First of all, it is necessary to isolate $x$ on one side and the independent terms on the second one: $\log x = 6 - 4$ The second term is: $\log x = 2$ And the rule is applied: $x = 10^{2} = 100$

It is necessary to remember that, when we compute the power we have to keep the basis of the logarithm.

In the example, the equation contains a logarithm of base $10$ and, therefore, we have to keep the $10$ as the base for the power.

If the logarithm was in base $2$ , the power should keep the same base. If the base is not specified and the symbol used is $\ln$ or if we have the symbol $e$ , then it is the number $e$ that should be used as a base.

Example

$\log 4 x = \log 2 + 1$ First, we put the logarithms on one side and the constants on the other: $\log 4 x - \log 2 = 1$ By the property of the quotient of the logarithms the first term can be simplified in the following way: $\log \frac{4 x}{2} = 1$

Now the logarithm can be moved to the other side of the equality by doing: $\frac{4 x}{2} = 10^{1} \to \frac{4 x}{2} = 10$

At this point, the expression is a linear equation with a normal unknown and, therefore, simple to solve. We can simplify the $4$ and the $2$ and then obtain: $2 x = 10 \Rightarrow x = \frac{10}{2} = 5$

Example

$\log (2 x + 1) = \log x + 2$ An option to solve this equation is to follow the same steps used to solve the previous one: unknowns on the left side and independent terms on theright, so that: $\log (2 x + 1) - \log x = 2$

By the property of the quotient of the logarithms it is possible to group the first member so that: $\log (\frac{2 x + 1}{x}) = 2$

Now it is possible to send the logarithm to the other side of the equality, obtaining a linear equation with one unknown: $\frac{2 x + 1}{x} = 10^{2} \Rightarrow \frac{2 x + 1}{x} = 100 \Rightarrow 2 x + 1 = 100 x \Rightarrow 2 x - 100 x = - 1 \Rightarrow$ $\Rightarrow - 98 x = - 1 \Rightarrow x = \frac{1}{98}$

Another option to solve the same exercise is to try to express the constant term in terms of a logarithm of basis $10$ .
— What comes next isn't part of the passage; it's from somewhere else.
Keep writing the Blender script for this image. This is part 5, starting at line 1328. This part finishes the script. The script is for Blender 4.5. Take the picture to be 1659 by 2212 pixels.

Then we can use the first rule we introduce to obtain the same linear equation with one unknown that we know how to solve. But: how to express $2$ as a logarithm? The best way to think about how to do it is by raising an equation and solving it: $\log x = 2$ Namely: what is the number that when we take the logarithm we obtain a $2$ ? For this, it is necessary only to clear $x$ , as we have been doing previously: $x = 10^{2} = 100$ Now, it is possible to raise an equation equivalent to the first one, but with all its members inside the logarithm ( $\log 100$ instead of $2$ ): $\log (2 x + 1) = \log x + \log 100$

We can use the rules for the sum of logarithms: $\log (2 x + 1) = \log (100 x)$ And, now the logarithms can be eliminated. We obtain a linear equation with one unkown, which is the same as we obtained previously: $2 x + 1 = 100 x \Rightarrow 2 x - 100 x = - 1 \Rightarrow - 98 x = - 1 \Rightarrow x = \frac{1}{98}$

It is important to note that when working with logarithms we have to take into account that they can only take positive numbers. Thus, some of the solutions obtained from the linear equation might not be valid.

Example

$\log (x - 7) - \log 2 x = 0$ In this case it is possible to try to eliminate the logarithms and to obtain an equivalent equation. We move one of the terms to the other side of the identity: $\log (x - 7) = \log (2 x)$

At this point, the logarithms can be eliminated, obtaining a linear sytem with one unknown: $x - 7 = 2 x \Rightarrow x - 2 x = 7 \Rightarrow - x = 7 \Rightarrow x = - 7$

So far everything seems correct, but when we put the result back in the initial logarithmic equation, we obtain the following: $\log (- 7 - 7) - \log (2 \cdot (- 7)) = 0 \Rightarrow \log (- 14) - \log (- 14) = 0$ The problem is that the logarithms need to take positive numbers to be well defined. So $x = - 7$ is not a possible solution.

In these cases we will say that the equation has no solution.